5/10
All about kicks
15 December 2015
Taking advantage of the enormous publicity from the small screen when cast members Ryan O'Neal and Leigh Taylor-Young became a small screen Dick and Liz, they were cast in The Big Bounce. Both were cast in roles suitable to each other, but Leigh made far more of it than Ryan.

O'Neal is a rather quick tempered drifter who is a Vietnam veteran and doing farm labor work for lack of something better. It also fits the unsettled character of his nature. As the film opens he's in trouble having stabbed one of the migrants, a fellow known for a nasty temper and the fact he was reputed to carry a knife.

Knowing all that the local town judge Van Heflin persuades the prosecutor to drop the whole thing and Heflin offers room, board, and a job at his motel.

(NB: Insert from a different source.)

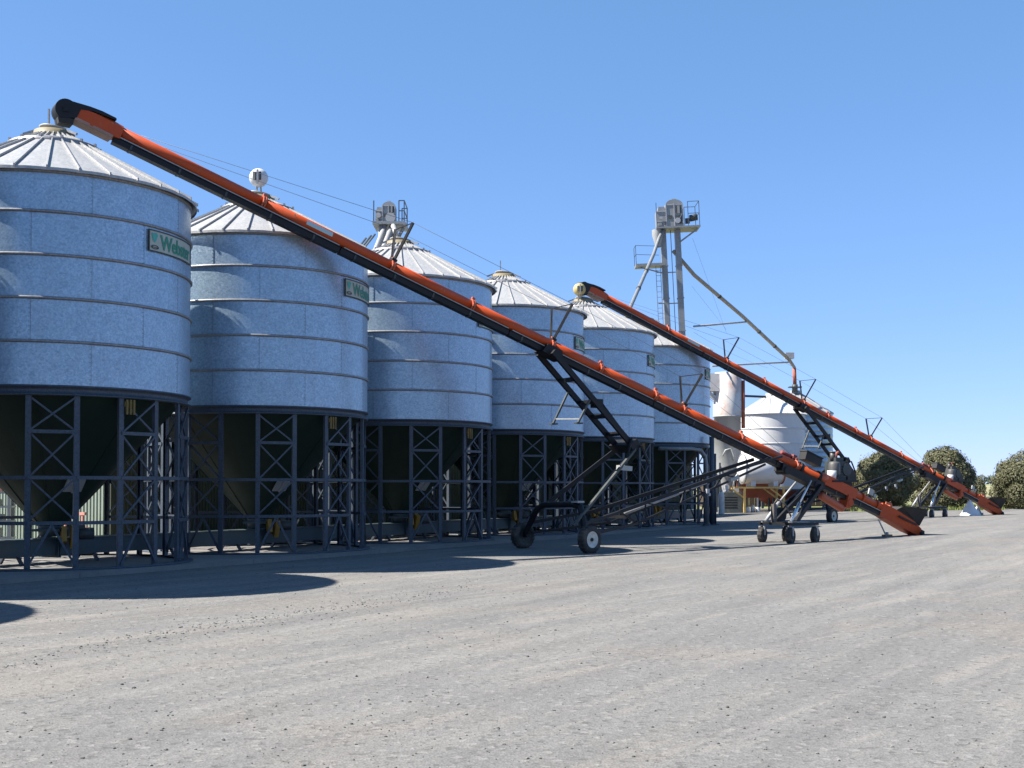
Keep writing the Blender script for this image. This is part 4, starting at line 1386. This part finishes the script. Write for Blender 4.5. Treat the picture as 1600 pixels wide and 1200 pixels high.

But O'Neal finds something Heflin can't compete with in the intriguing and sexy mantrap Leigh Taylor-Young.

Maybe Carroll Baker in Baby Doll made a sexier big screen debut, but she's the only one I can think of. Taylor-Young is a child of the Sixties. She's the kept mistress of Robert Webber manager of the pickle works and the biggest employer in the area. She's also one spoiled rotten and dangerously psychotic woman. What Taylor-Young is is all about kicks, getting them wherever she can.

The question is will O'Neal who isn't the strongest of characters be able to resist this woman and the dangerous things she does just to get what she calls The Big Bounce.

The Big Bounce is an inauspicious debut for O'Neal who would really hit it big shortly with Love Story. But it did guarantee him a lengthy career. But Mrs. O'Neal really runs away with this picture as the kind of woman that ought to come with a warning label.